Oszillatoren begründen die elektronische Musik | Foto: Shutterstock von PrinceOfLove

Wavetable-Oszillator

Noch so eine verwirrende Bezeichnung, die uns da entgegengehüpft kommt. Die deutsche Übersetzung „Wellentisch-Oszillator“ lässt uns dem Geheimnis noch nicht wirklich auf die Fährte kommen. Gemeint ist damit das Folgende: Zwar arbeitet eine Wavetable-Oszillator wie auch der Sampling-Oszillator mit Signalen, die zuvor im Speicher abgelegt wurden. Allerdings handelt es sich dabei keineswegs etwa um Aufnahmen akustischer Instrumente oder ähnlicher Signale. Vielmehr greift der Wavetable-Oszillator auf eine Palette verschiedener Schwingungen im Speicher zu, die er nun auf unterschiedlichste Weise durchfahren und ausspielen kann. So kann er die Schwingungen verschiedenen Richtungen durchfahren, beispielsweise rückwärts oder vorwärts, hin und zurück, in Endlosschleife, wie auch immer. Das Besondere daran: Analoge Oszillatoren können solche Klangfarben und Klangverläufe nicht bieten.

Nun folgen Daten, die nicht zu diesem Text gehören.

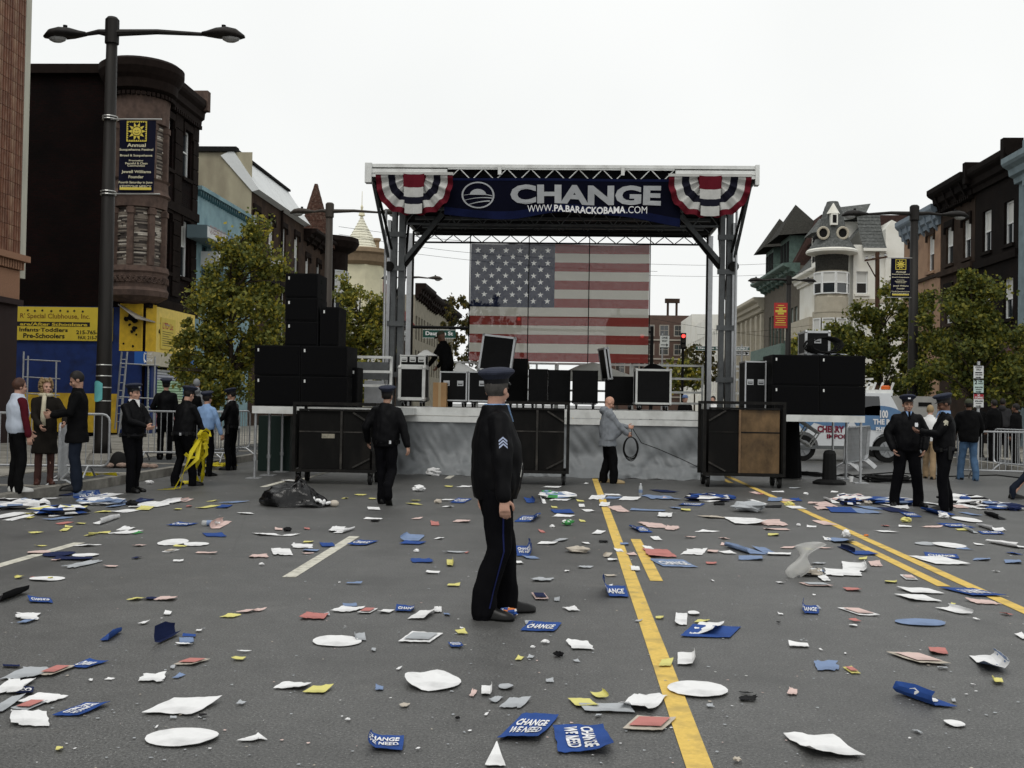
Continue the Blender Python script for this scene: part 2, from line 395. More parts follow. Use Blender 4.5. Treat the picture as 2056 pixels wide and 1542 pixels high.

LFO – Low-Frequency Oscillator – niederfrequenter Oszillator

Ein LFO ist tatsächlich der Schlüssel für lebendige und dynamische Sounds. Integriert ist der LFO nicht nur in Synthesizern, sondern auch in weiteren elektronischen Instrumenten sowie Effektgeräten. Die Bezeichnung „niederfrequent“ bezieht sich dabei zunächst nicht auf die Tonhöhe. Vielmehr besagt der Ausdruck, dass der Oszillater vergleichsweise langsam schwingt. Und diese Schwingungen werden in der Regel dazu genutzt, andere Parameter zu beeinflussen, das nennt man dann „modulieren“. Ein bekanntes Beispiel eines LFOs in einem Effektgerät ist das Tremolo, dessen Geschwindigkeit mit nichts anderem als einem LFO geregelt wird.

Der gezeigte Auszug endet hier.